Terri Watson and Keeliey O'Hara were welcomed into membership at Zion's; Terri by baptism and Keeliey by transfer of membership. We continue to seek volunteers to serve on the Board of Trustees.
The RIC Core committee unanimously approved the draft Welcome Statement and presented it to the church council where it was also approved. Vicar Lisa reported that the group Reconciling Works has also approved it as part of our becoming a Reconciling in Christ church partner.

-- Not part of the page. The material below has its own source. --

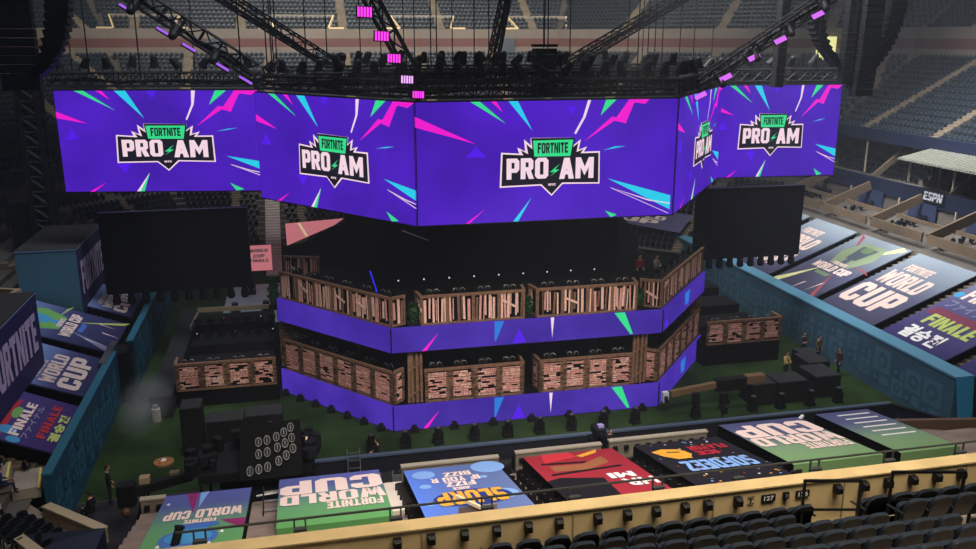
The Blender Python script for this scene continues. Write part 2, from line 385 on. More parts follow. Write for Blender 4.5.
# keep the nearest ones as individual seats
near_spots.sort(key=lambda s: (s[0]-CAMX)**2+(s[1]-CAMY)**2)
NIND = 205
vis = []
rest = []
for s_ in near_spots:
    # camera-frustum test to choose seats the picture shows
    v = Vector((s_[0], s_[1], s_[2]+.5-HC)); fw = Vector((math.sin(YAW)*math.cos(PIT), math.cos(YAW)*math.cos(PIT), -math.sin(PIT)))
    rr = Vector((math.cos(YAW), -math.sin(YAW), 0)); d = v.dot(fw); px = 488+F*v.dot(rr)/d if d > 0 else -1
    if len(vis) < NIND and 842 < px < 978: vis.append(s_)
    else: rest.append(s_)
for s_ in rest: seat_shape(bulk, *s_)
tag(bulk.build('stadium_seating'), 'distant ranks of dark folding seats filling the upper decks beyond the nearest sections', 'seats', kind='stuff')
tag(bulk_low.build('lower_seating'), 'dim rows of dark seats between and behind the printed tarps around the court', 'seats', kind='stuff')
struct(aisle.build('aisle_steps'))

# a proper seat with parts
def make_seat(label, group, name='stadium_seat', SEAT=SEAT, SEATL=SEATL):
    t = thing(name, label, 'seat', group=group)
    # facing +Y ; curved shell back
    b = MB(); n = 8; vs = []; fs = []
    prof = [(-.20,.32)]
    for q in range(17):
        a_ = PI-PI*q/16; cx_, sx_ = math.cos(a_), math.sin(a_)
        prof.append((.228*math.copysign(abs(cx_)**.6, cx_), .62+.245*abs(sx_)**.65))
    prof.append((.20,.32))
    def shell(off, k):
        return [(x*(1 if k == 0 else .96), -.12-.32*(z-.34)+off, z-(.012 if k else 0)) for x, z in prof]
    f0 = shell(0, 0); f1 = shell(-.085, 1); N = len(prof)
    b.add(f0, [(i, N-1-i, N-2-i, i+1) for i in range(N//2)], SEAT); b.add(f1, [(i, i+1, N-2-i, N-1-i) for i in range(N//2)], SEAT)
    b.add(f0+f1, [(i, i+1, N+i+1, N+i) for i in range(N-1)]+[(N-1, 0, N, 2*N-1)], SEATL)
    b.build('backrest', t)
    s = MB(); sp = [(-.19,.24),(-.205,.48),(-.17,.59),(-.09,.63),(.09,.63),(.17,.59),(.205,.48),(.19,.24)]
    g0 = [(x, -.02+.12*(z-.24), z) for x, z in sp]; g1 = [(x, -.10+.05*(z-.24), z) for x, z in sp]; K = len(sp)
    s.add(g0, [tuple(range(K))[::-1]], SEAT); s.add(g1, [tuple(range(K))], SEAT)
    s.add(g0+g1, [(i, i+1, K+i+1, K+i) for i in range(K-1)]+[(K-1, 0, K, 2*K-1)], SEATL)
    s.build('folding_seat', t)
    for sx in (-1, 1):
        a = MB(); a.beam((sx*.275,-.30,.58), (sx*.275,.14,.52), .035, .03, SEATL); a.beam((sx*.275,-.14,0), (sx*.275,-.14,.58), .03, .06, BLK); a.build('armrest', t)
    return t
proto = make_seat('dark folding stadium seat in the upper deck bays on the right side of the arena', 'upper deck seats on the right', SEAT=SEATD, SEATL=SEATDL)
for i, (x, y, z, fx, fy) in enumerate(vis):
    rz = math.atan2(fy, fx)-PI/2
    if i == 0: proto.location = (x, y, z); proto.rotation_euler = (0, 0, rz)
    else: dup(proto, (x, y, z), rz)

# box divider walls and fascia details on the right stand
TAND2 = mat('divider_tan', (104,88,72), .85, var=.15, scale=1)
for k, y in enumerate([40, 46.5, 53, 59.5, 66, 72.5]):
    m = MB(); m.beam((44.6, y, 6.9), (49.0, y, 8.6), .18, .75, TAND2); m.beam((44.6, y-5.9, 6.9), (44.6, y, 6.9), .16, .7, TAND2)
    m.beam((46.6,y-5.9,7.4),(46.6,y-.4,7.4),.14,.3,TAND2)
    struct(m.build('box_divider'))
for k, y in enumerate([38, 47.5, 57, 66.5, 76]):
    m = MB(); m.beam((49.5, y, 9.2), (53.0, y, 12.0), .16, .5, TAND2); m.beam((50.8,y+3,9.2),(50.8,y+3,12.2),.12,.12,CONC); struct(m.build('suite_divider'))
for k, y in enumerate([40, 46.5, 53, 59.5, 66]):
    m = MB(); m.beam((48.9, y+2.5, 6.6), (48.9, y+2.5, 8.2), .12, .12, CONC); m.box((49.15, y, 7.5), (.05, 3.2, 1.4), NAVY2); struct(m.build('suite_column'))
# ribbed canopy with the broadcaster's sign below it
rf = thing('ribbed_canopy', 'pale ribbed metal canopy roof over the broadcast booth on the right', 'canopy', (47.9, 58.2, 11.6))
m = MB(); ROOF = mat('canopy_metal', (158,158,146), .5, .1, var=.1)
for i in range(34):
    y = -9+i*.36; m.box((3.2, y, .75), (7.0, .14, .16), ROOF, ry=-.22); m.box((3.2, y+.18, .68), (7.0, .22, .06), mat('canopy_groove', (92,92,86), .6), ry=-.22)
m.build('roof_sheet', rf)
for y in (-8, -2, 3): MB().box((1.0, y, -.85), (.14, .14, 2.1), CONC).build('post', rf)
m = MB(); m.box((3.2, -3, -.7), (.1, 12, 1.8), mat('booth_glass', (20,24,28), .15)); m.build('back_glass', rf)
sg = thing('network_sign', 'white four-letter broadcaster sign on the navy suite fascia', 'sign', (49.1, 58.4, 8.75))
m = MB(); m.box((0, 0, .1), (.1, 2.5, 1.0), PBLACK); m.build('panel', sg)
m = MB(); fr = Frame((-.06, 1.1, .5), (0,-1,0), (0,0,-1), 2.2, .75); fr.text(m, 'ESPN', .03, .05, .97, .95, mat('sign_grey', (172,176,184), .7), .02, skew=.05)
fr.poly(m, [(0,.36),(1,.36),(1,.42),(0,.42)], PBLACK, .03); m.build('lettering', sg)
for k, (y, z, t) in enumerate([(70,9.2-.55,'INTERIOR DESIGN'),(66,12.6,'EMIRATES AIRLINE')]):
    pass

# bright doorway behind the right line arrays
dr = MB(); dr.box((56.6, 86.2, 19.9), (2.0, .1, 2.4), glow('daylight', (226,224,150), 1.1), rz=-PI/4); struct(dr.build('door_1'))
# pale colour gives the vomitory rims on the far upper deck a lit look
LITR = mat('rim', (232,206,160), .7)
for k, x in enumerate([-16, 2, 17, 32, 47]):
    yy = T0+U0; m = MB()
    m.bb(x-3.2, x+3.2, yy-.6, yy+2.5, UZ0-1, UZ0+.35, mat('vom_dark', (70,64,56), .9))
    m.bb(x-5.0, x-3.2, yy-.2, yy, UZ0+.0, UZ0+.5, LITR); m.bb(x+3.2, x+5.0, yy-.2, yy, UZ0+.0, UZ0+.5, LITR)
    m.beam((x-3.2,yy,UZ0+.25), (x-4.0,yy+2.6,UZ0+1.8), .2, .4, LITR); m.beam((x+3.2,yy,UZ0+.25), (x+4.0,yy+2.6,UZ0+1.8), .2, .4, LITR)
    m.bb(x-4.0, x+4.0, yy+2.5, yy+2.8, UZ0+1.6, UZ0+2.0, CONC)
    struct(m.build('vomitory'))
for k, x in enumerate([-24, -8, 27]):
    m = MB(); m.bb(x-1.1, x+1.1, T0+rt-.1, T0+rt+.15, zt, zt+1.9, mat('door_grey', (78,84,92), .7)); struct(m.build('door_%d' % (k+2)))
for k, y in enumerate([56, 36]):
    m = MB(); m.bb(R0+rt-.05, R0+rt+.15, y-1.8, y+1.8, zt, zt+1.7, mat('gate_grey', (58,64,70), .7)); struct(m.build('door_%d' % (k+5)))

# ------------------------------------------------------------------ blue patterned side walls of the court
TEAL = mat('barrier_blue', (58,90,108), .6, var=.12, scale=.5)
TEALL = mat('barrier_blue_light', (72,106,124), .6)
TEALD = mat('barrier_blue_dark', (50,84,106), .6)
CAPB = mat('barrier_cap', (88,140,164), .5)
DTEAL = mat('barrier_teal', (22,70,90), .6, var=.15, scale=.5)
DTEALL = mat('barrier_teal_light', (40,98,118), .6)
DTEALD = mat('barrier_teal_dark', (14,48,70), .6)
def barrier(name, x, y0, y1, z1, side, mats, capm, seed):
    random.seed(seed)
    b, l, d = mats; m = MB(); w = 1.1
    if side > 0: m.bb(x, x+w, y0, y1, 0, z1, b); m.bb(x-.05, x+w, y0-.05, y1, z1, z1+.12, capm)
    else: m.bb(x-.35, x, y0, y1, 0, z1, b); m.bb(x-.37, x+.04, y0-.05, y1, z1, z1+.1, capm)
    W = y1-y0
    fr = Frame((x, y1, z1), (0,-1,0), (0,0,-1), W, z1) if side > 0 else Frame((x, y0, z1), (0,1,0), (0,0,-1), W, z1)
    y = .3
    while y < W-1.6:
        s = random.choice([1.3, 1.5, 1.0]); a0, a1 = y/W, (y+s)/W
        b0 = random.uniform(.08, .9-s/z1) if s/z1 < .8 else .1
        fr.poly(m, [(a0,b0),(a1,b0),(a1,b0+s/z1),(a0,b0+s/z1)], l, .012)
        cx, cy = (a0+a1)/2, b0+s/z1/2
        fr.disc(m, cx, cy, .32*s/W, b, .02); fr.disc(m, cx, cy, .15*s/W, l, .028)
        # small companion block
        s2 = .55; bb = b0+s/z1+.06 if b0 < .3 else b0-s2/z1-.04
        if 0 < bb < 1-s2/z1:
            fr.poly(m, [(a0,bb),(a0+s2/W,bb),(a0+s2/W,bb+s2/z1),(a0,bb+s2/z1)], d, .012)
            fr.disc(m, a0+s2/2/W, bb+s2/2/z1, .16/W, l, .02)
            fr.poly(m, [(a0+.7/W,bb),(a1,bb),(a1,bb+s2/z1),(a0+.7/W,bb+s2/z1)], l, .012)
        y += s+random.uniform(.1, .5)
    return struct(m.build(name))
barrier('wall_right', 34.4, 37.35, 82, 3.15, 1, (TEAL, TEALL, TEALD), CAPB, 3)
m = MB(); m.add([(34.35,37.3,3.27),(35.5,37.3,3.27),(35.5,36.9,0),(34.6,36.9,0)], [(0,1,2,3)], mat('barrier_end', (60,150,200), .5)); m.bb(35.5,35.9,36.6,37.3,0,3.2,BLK); struct(m.build('trim_3'))
barrier('wall_left', -10.7, 36.4, 51.6, 3.2, -1, (DTEAL, DTEALL, DTEALD), DTEALL, 5)
m = barrier('wall_left', -10.1, 53.3, 74, 3.2, -1, (DTEAL, DTEALL, DTEALD), DTEALL, 6)
m = MB(); m.bb(-11.0,-10.2,51.6,53.3,0,3.1,BLK); m.bb(-11.3,-10.9,49.5,53.2,3.0,3.35,GRY); struct(m.build('trim_4'))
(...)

Church council voted to call a special meeting for Nov. 10, for the final vote on becoming a Reconciling in Christ church partner. Notices will be sent out to all voting members the week of Oct. 21 to 26 via email. Those without email will receive the notice via regular mail Please contact Julie Wersal if you have questions or do not receive the notice.
Respectfully submitted
Julie Wersal, Council President
Announcements
Favorite Scripture of the Week: “He has shown you, O mortal, what is good. And what does the Lord require of you? To act justly and to love mercy and to walk humbly with your God.” Micah 6:8
E-formation – 23rd Sunday after Pentecost -- Reformation Sunday, October 27, 2024
Over the centuries, Lutherans have kept a special day to thank God for the freedom that the word of God grants to believers and to pray that with the help of God’s Spirit, the church will be continually reformed and renewed. You are invited to worship with us on this Reformation Sunday, in praise and petition to God for the ongoing health of the church.
The Readings in the Bible
John 8:31-36
Written perhaps in the late first century, the Gospel of John is a two-part theological proclamation of Jesus as the Word of God, the incarnation of God, and the divine I Am, whose glory is shown forth at the crucifixion. John 8 is in the first part, the Book of Signs, in which Jesus enacts seven miraculous signs that manifest his divinity. Speaking in characteristic Johannine fashion, in this excerpt Jesus delivers a poetic, almost philosophical statement about his identity, the word he embodies, and the life he offers believers. The perennial search for human freedom, in Jesus’ historical context also political freedom, is illumined with the imagery of a slave and a son. It is not clear what the evangelist means when the Jews claim never to have been slaves: perhaps it is a theological statement. Recall that Pilate asks what “truth” is (18:38) and that in 14:6, Jesus calls himself “the truth.” For John, Jesus is the word, the truth, the son.
Jeremiah 31:31-34
About 600 bce, much of the Middle East was at war. Nebuchadnezzar deported many Jews to Babylon and in 587 sacked Jerusalem and the temple. Thus, during Jeremiah’s lifetime, the monarchy, the city, and the temple were destroyed. Like other Old Testament prophets, Jeremiah believed that these disasters were divine punishments, and his oracles called the people to hear and obey the word of God. In chapters 26–45, Baruch added biographical information about Jeremiah. Since it appeared that the old covenant had been obliterated, the Lord promises a new covenant, with forgiveness and the knowledge of God for the people.
Romans 3:19-28
Probably written in 57 ce, the letter to the Romans includes the fullest extant essay of Paul’s theology: that through Christ God has freed us from the power of sin and gives us the Spirit to live the way of salvation. The appointed excerpt is replete with Pauline vocabulary: law, justification, sin, righteousness, faith, grace, redemption, atonement. Verse 28 proclaims the Reformation emphasis on faith in Christ rather than works of the law. Paul’s especially negative reaction to Jewish Torah contrasts with the understanding of devout Jews today who see the law as a divine gift that lays out the good way to live in community.